Data lines –
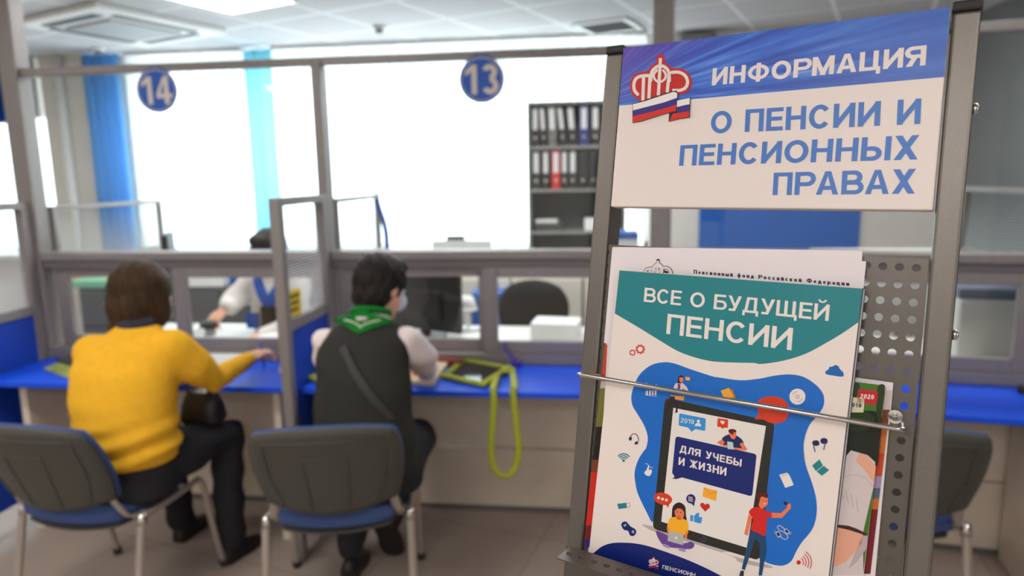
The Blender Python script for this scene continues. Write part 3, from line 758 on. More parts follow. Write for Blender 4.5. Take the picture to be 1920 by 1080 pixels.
# ---- papers in the rack
PAPER = mat('bright_paper', P(228, 218, 220, .94), .6)
def quad_sheet(c, thick, pts):
    mb = MB(); f = [SP(*AB(x, y, c), c) for x, y in pts]
    return f
def sheet(name, label, cat, c, corner, ang, wd, ht, th, m, group=None):
    """paper standing in the rack: corner = top left (a, b) of its face"""
    a, b = corner; dx = V((cos(ang), sin(ang))); dy = V((sin(ang), -cos(ang))); o = V((a, b))
    mb = MB(); q = [o, o + dx * wd, o + dx * wd + dy * ht, o + dy * ht]
    mb.frame8([SP(*p, cc) for p in (q[3], q[0]) for cc in (c - th, c)] + [SP(*p, cc) for p in (q[2], q[1]) for cc in (c - th, c)])
    return mb, q
def put(mb, name, m, label, cat, group=None):
    return tag(mb.build(name, m), label, cat, group)

# orange leaflet at the very back
def ab(x, y, c): return V(AB(x, y, c))
c = .0002; tr_ = ab(1674, 730, c)
mb, q = sheet('leaflet', '', '', c, (-.0052, -.0715), rad(-.3), tr_.x + .0052, .205, .0006, PAPER)
lf = put(mb, 'leaflet', PAPER, 'orange and red photo leaflet standing at the very back of the rack', 'leaflet', None)
ar = Art(c + .0001)
def strip(x0, x1, ys, ks):
    for (y0, y1), k in zip(zip(ys[:-1], ys[1:]), ks):
        ar.poly([(x0(y0), y0), (x1(y0), y0), (x1(y1), y1), (x0(y1), y1)], k, 1)
lx = lambda y: 1133 - (y - 645) * .105
strip(lambda y: lx(y) + 1, lambda y: lx(y) + 42, [646, 715, 728, 800, 862, 885, 985, 1012, 1026], ['rust', 'hoodie', 'olive', 'near_black', 'brown', 'flag_red', 'maroon', 'flag_blue'])
ar.build('photo_print', lf); ar = Art(c + .0001)
rx = lambda y: 1674 - (y - 730) * .118
strip(lambda y: rx(y) - 34, lambda y: rx(y) - 1, [732, 768, 800, 850, 893, 915, 935, 955, 1076], ['hoodie', 'brown', 'amber', 'rust', 'lilac', 'slate', 'amber', 'maroon'])
ar.build('photo_print', lf)
# green brochure with year tags
c = .0066; tr_ = ab(1660.5, 722.4, c); br_ = ab(1619, 1080, c); ang = atan2(tr_.x - br_.x, tr_.y - br_.y)
mb, q = sheet('', '', '', c, (tr_.x - .17 * cos(-ang), tr_.y - .17 * sin(-ang)), -ang, .17, .205, .0012, PAPER)
gb = put(mb, 'brochure', PAPER, 'green photo brochure with a red 2020 tag behind the front brochure', 'brochure')
ar = Art(c + .0001)
ar.poly([(1560, 709.5), (1659.5, 723), (1646.8, 845), (1618.5, 1078), (1540, 1078)], 'leaf', 0)
ar.curve(K6((1090, 560), (1180, 540), (1290, 560), (1300, 640), (1290, 760), (1262, 980), (1180, 990), (1020, 900), (1040, 650)), 'forest', 1)
ar.curve(K6((1060, 560), (1130, 520), (1200, 560), (1250, 600), (1200, 680), (1100, 700), (1040, 660)), 'leaf_dark', 2)
ar.curve(K6((1270, 360), (1326, 350), (1310, 520), (1288, 640), (1262, 560)), 'leaf_dark', 2)
ar.curve(K6((1085, 330), (1130, 340), (1110, 420), (1080, 440)), 'leaf_dark', 2)
ar.poly(K8((1290, 60), (1355, 120), (1340, 330), (1250, 720), (1255, 1076), (960, 1076), (1020, 700), (1080, 100), (1150, 20), (1220, 40)), 'hoodie', 3)
ar.poly(K8((1220, 40), (1290, 70), (1360, 150), (1345, 300), (1310, 250), (1260, 180), (1190, 110)), 'arm', 4)
ar.stroke(K8((1090, 245), (1140, 228), (1200, 228), (1270, 250), (1330, 320)), 1.2, 'hoodie_fold', 4)
ar.poly(K8((1040, 645), (1130, 655), (1200, 680), (1290, 725), (1270, 735), (1130, 690), (1030, 668)), 'sleeve_edge', 5)
ar.poly(K8((1030, 662), (1130, 670), (1255, 712), (1235, 820), (1190, 870), (1110, 960), (1020, 1000), (960, 1020)), 'arm', 4)
ar.poly(K8((1190, 870), (1250, 740), (1290, 740), (1280, 850), (1200, 960), (1130, 1020)), 'hoodie_fold', 4)
for k in range(4): ar.stroke(K8((1060 + k * 45, 330 + k * 30), (1090 + k * 40, 430 + k * 35)), 1.6, 'hoodie_fold', 5)
ar.curve(K6((1117, 380), (1135, 374), (1255, 384), (1270, 400), (1262, 480), (1245, 494), (1120, 478), (1112, 460)), 'tag_red', 6, 4)
ar.curve(K6((1020, 440), (1150, 446), (1165, 460), (1160, 540), (1145, 553), (1020, 540)), 'tag_cream', 6, 4)
ar.text('2020', K6((1133, 443))[0], K6((1240, 452))[0], K6((1137, 408))[0], 'white', 7, .21, .14)
ar.text('2019', K6((1040, 507))[0], K6((1142, 517))[0], K6((1043, 475))[0], 'navy', 7, .21, .14)
ar.build('cover_print', gb)
# two white sheets, the front one with a letterhead
c = .0016; tl = ab(1149, 463, c); tr_ = ab(1617, 470, c); ang = atan2(tr_.y - tl.y, tr_.x - tl.x)
mb, q = sheet('', '', '', c, tl, ang, (tr_ - tl).length, .24, .0004, PAPER)
put(mb, 'paper_sheet', PAPER, 'blank white sheet showing a strip above the letterhead sheet in the rack', 'paper')
c = .0032; tl = ab(1148, 464.5, c); tr_ = ab(1624, 490, c); ang = atan2(tr_.y - tl.y, tr_.x - tl.x)
bl_ = ab(1133, 643, c); wd = (tr_ - tl).length
mb, q = sheet('', '', '', c, tl, ang, wd, (bl_ - tl).length, .0006, PAPER)
s1 = put(mb, 'letter_sheet', PAPER, 'white letter sheet with black printed heading behind the teal titled brochure', 'paper')
ar = Art(c + .0001)
ar.text('Пенсионный фонд Российской Федерации', (1300.6, 513.0), (1592.5, 536.2), (1300.6, 505.8), 'outline', 1, .24, .26)
f = lambda x, y: (1100 + (385 + (x - 280) * .382) / 3.6, 380 + (383 + (y - 470) * .382 + (x - 530) * .02) / 3.6)
emblem(ar, f, .382 / 3.6, 1, 66, 44, 'outline', 'white', None, False)
ar.stroke([f(*p) for p in [(440, 660), (432, 800)]], 3.4, 'outline', 4); ar.stroke([f(*p) for p in [(560, 600), (575, 650), (550, 690)]], 2.6, 'outline', 4); ar.stroke([f(*p) for p in [(505, 610), (490, 660)]], 2.2, 'outline', 4)
ar.stroke([f(*p) for p in [(650, 680), (700, 690)]], 4, 'outline', 4)
ar.build('letterhead', s1)
# front brochure and the copies under it
CF = .0150
tl = ab(1160.5, 506, CF); tr_ = ab(1617, 540, CF); bl_ = ab(1105, 1028, CF)
ang = atan2(tr_.y - tl.y, tr_.x - tl.x); wd = (tr_ - tl).length
dn = (bl_ - tl).normalized(); HT = .286
COVER = mat('coated_cover_paper', P(226, 213, 206, .94), .40, spec=.4)
EDGE = mat('dark_cover_edge', P(40, 66, 84), .5)
def brochure_block(c, th, da, db):
    o = tl + V((da, db)); e = V((cos(ang), sin(ang))) * wd; d = dn * HT
    mb = MB(); q = [o, o + e, o + e + d, o + d]
    return mb.frame8([SP(*p, cc) for p in (q[3], q[0]) for cc in (c - th, c)] + [SP(*p, cc) for p in (q[2], q[1]) for cc in (c - th, c)])
fb = put(brochure_block(CF, .0018, 0, 0), 'brochure', COVER, 'front white brochure with teal title field and a printed tablet', 'brochure')
for k, (da, lb) in enumerate(((.0006, 'first hidden copy right behind the teal titled brochure, its edge showing'), (.0012, 'second hidden copy behind the teal titled brochure, its edge showing'), (.0016, 'rearmost hidden copy of the teal titled brochure, in front of the letter sheet'))):
    put(brochure_block(CF - .0022 * (k + 1) + .0002, .0016, da, -.0008 * k), 'brochure', EDGE if k % 2 == 0 else COVER, lb, 'brochure', 'copies of the teal brochure')

A = Art(CF + .00012)
tl_, tr2 = (1161.5, 507), (1616.5, 541)
A.poly([tl_, tr2] + K4((783, 432), (768, 560), (753, 664)) + catmull(K4((753, 664), (650, 735), (550, 795), (400, 875), (250, 922), (100, 945)) + K3((1130, 1082), (1000, 1079), (860, 1072), (750, 1050), (620, 1004), (500, 934), (330, 830), (190, 748)), False, 4), 'teal', 1)
A.text('ВСЕ О БУДУЩЕЙ', (1206.9, 565.6), (1553.3, 601.9), (1209.2, 539.2), 'white', 2, .165, .10)
A.text('ПЕНСИИ', (1249.2, 625.8), (1483.9, 656.7), (1252.2, 588.3), 'white', 2, .165, .10)
blob = K5((545, 380), (600, 290), (700, 215), (820, 192), (920, 208), (1050, 255), (1250, 320)) + K6((40, 282), (200, 303), (350, 290), (480, 265), (600, 258), (700, 280), (790, 340), (840, 400), (853, 450), (845, 510), (800, 580), (740, 650), (705, 740), (693, 820), (700, 900), (720, 1000)) + \
    K8((752, 60), (770, 150), (820, 290), (855, 420), (862, 540), (840, 650), (800, 720), (740, 790), (690, 870), (650, 950), (600, 985), (540, 993), (440, 968), (300, 900)) + K7((900, 640), (825, 628), (790, 570), (740, 470), (700, 380), (680, 290), (675, 200), (710, 90), (768, 5)) + K5((640, 1000), (660, 920), (655, 850), (620, 760), (560, 660), (520, 590), (510, 500))
A.poly(catmull(blob, True, 4), 'sky', 1)
A.curve(K7((740, 650), (800, 655), (1100, 740), (1530, 870)) + K8((60, 880), (300, 950), (450, 985), (490, 1010), (400, 1005), (200, 960)) + K7((1500, 915), (1150, 800), (850, 710)), 'grey', 2, 3)
def rquad(ps, r, k, lay):
    out = []
    for i in range(4):
        a, b, c_ = V(ps[i - 1]), V(ps[i]), V(ps[(i + 1) % 4]); p = b + (a - b).normalized() * r; q_ = b + (c_ - b).normalized() * r
        out += [tuple((1 - t) ** 2 * p + 2 * t * (1 - t) * b + t * t * q_) for t in (0, .25, .5, .75, 1)]
    A.poly(out, k, lay)
rquad([(1247, 745.5), (1452.6, 791.5), (1423.5, 1051), (1223.5, 991)], 10, 'black', 3)
A.poly([(1262.7, 764.6), (1436.3, 798.8), (1401, 1027), (1240, 978)], 'screen', 4)
A.circ(*K7((1258, 770))[0], 4.4, 'slate', 4); A.circ(*K7((1258, 770))[0], 3.6, 'black', 5)
rquad([(1267, 817.5), (1419, 851.5), (1410.5, 931), (1260, 890)], 6, 'navy', 5)
A.poly(K7((990, 190), (1060, 220), (1070, 250), (1030, 262), (992, 258), (1012, 244)), 'navy', 5)
A.text('ДЛЯ УЧЕБЫ', (1274.5, 847.2), (1389.8, 874.9), (1275.9, 834.3), 'white', 6, .20, .14)
A.text('И ЖИЗНИ', (1272.2, 871.1), (1361.6, 892), (1273.3, 856.7), 'white', 6, .20, .14)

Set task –
Leave the pictures out and reproduce exactly the lines from the top of the listing above through the line with "return tag(mb.build(name, m), label, cat, group)".

Task output –
The Blender Python script for this scene continues. Write part 3, from line 758 on. More parts follow. Write for Blender 4.5. Take the picture to be 1920 by 1080 pixels.
# ---- papers in the rack
PAPER = mat('bright_paper', P(228, 218, 220, .94), .6)
def quad_sheet(c, thick, pts):
    mb = MB(); f = [SP(*AB(x, y, c), c) for x, y in pts]
    return f
def sheet(name, label, cat, c, corner, ang, wd, ht, th, m, group=None):
    """paper standing in the rack: corner = top left (a, b) of its face"""
    a, b = corner; dx = V((cos(ang), sin(ang))); dy = V((sin(ang), -cos(ang))); o = V((a, b))
    mb = MB(); q = [o, o + dx * wd, o + dx * wd + dy * ht, o + dy * ht]
    mb.frame8([SP(*p, cc) for p in (q[3], q[0]) for cc in (c - th, c)] + [SP(*p, cc) for p in (q[2], q[1]) for cc in (c - th, c)])
    return mb, q
def put(mb, name, m, label, cat, group=None):
    return tag(mb.build(name, m), label, cat, group)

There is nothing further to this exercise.